Ökonomische Prinzipien und wissenschaftliche Praxis. Fallstudienbasierte Untersuchung von Materialforschungsgruppen
- Projektteam:
Schleisiek, Anna (Dissertation)
- Starttermin:
2010
- Endtermin:
(aus ITAS ausgetreten)
- Forschungsgruppe:
Wissensgesellschaft und Wissenspolitik
Projektbeschreibung
Die Autonomie sozialer Felder zeichnet sich nach Pierre Bourdieu durch die Unabhängigkeit eines Feldes von den Zwängen der es umgebenden sozialen Welt aus und äußert sich in der Fähigkeit der Akteure des Feldes, äußere Zwänge oder Anforderungen zu brechen oder in eine feldspezifische Form zu bringen. Das wissenschaftliche Feld lässt sich nach Pierre Bourdieu dadurch charakterisieren, dass die Akteure in ihm einer anti-ökonomischen Ökonomie folgen, die sich als eine feldspezifische Illusio ausdrückt, die Bourdieu auch das „wissenschaftliche Interesse“ nennt. Eigenschaften dieser Illusio sind beispielsweise Uneigennützigkeit und Unentgeltlichkeit ebenso wie die Fähigkeit der Akteure prestigeträchtige Forschungsthemen zu antizipieren und das Streben nach Anerkennung durch andere Akteure im Feld. Akteure einer im Bourdieuschen Sinne autonome Wissenschaft wären in der Lage, Anforderungen an ihre Praxis wieder in Form des wissenschaftlichen Interesses, als der feldspezifischen Illusio, zu bringen.
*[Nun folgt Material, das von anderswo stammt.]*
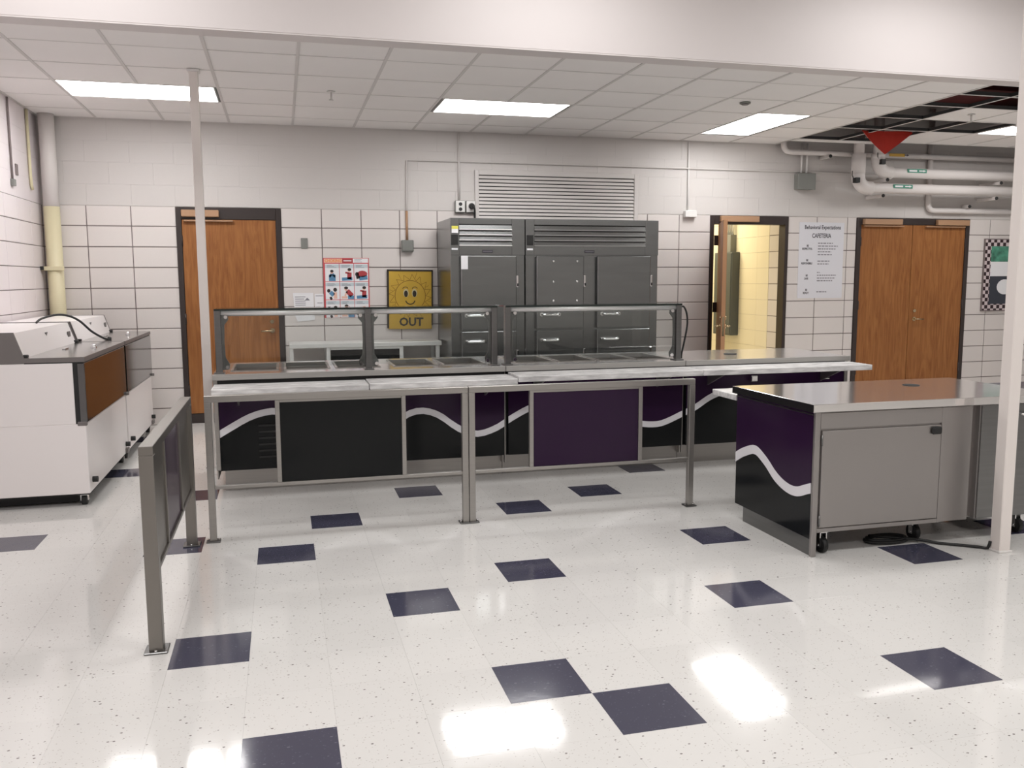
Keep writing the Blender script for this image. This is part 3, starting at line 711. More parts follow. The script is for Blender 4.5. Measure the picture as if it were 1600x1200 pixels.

Während der letzten 20 Jahre hat sich die Governance der Forschung in Europa gewandelt. Deutschland ist ein aktueller Fall in diesem Transformationsprozess, der zu einer stärker Markt orientierten Forschungsgovernance führt. Alle Organisationen des öffentlich finanzierten Forschungssystems in Deutschland, Universitäten ebenso wie außeruniversitäre Forschungseinrichtungen, sind von diesem Prozess betroffen. Getrieben wird dieser Prozess von Reformvorhaben und Restrukturierungen, die hauptsächlich auf Initiativen des politischen Feldes zurückgehen und in zwei Richtungen wirken: zum einen in Hinblick auf die Organisation von Wissenschaft. Basierend auf der Prämisse, dass eine markförmige Organisation das beste Organisationsprinzip sei, um wissenschaftliche Exzellenz durch Wettbewerb zu erreichen, werden ökonomische Prinzipien auf der Ebene der Organisation von Forschung implementiert. Zum anderen wirken die Reformvorhaben und Restrukturierungen in Hinblick auf die Verwertung von Forschungsergebnissen. Diese sollen stärker kommerzialisiert werden, um ökonomisches Wachstum für die Gesellschaft durch Innovationen zu erreichen. Ein populäres Beispiel für diese neue Governance der Forschung ist die Einführung von Managementinstrumenten aus betriebswirtschaftlichen Kontexten nach dem Leitbild des New Public Management an wissenschaftlichen Einrichtungen.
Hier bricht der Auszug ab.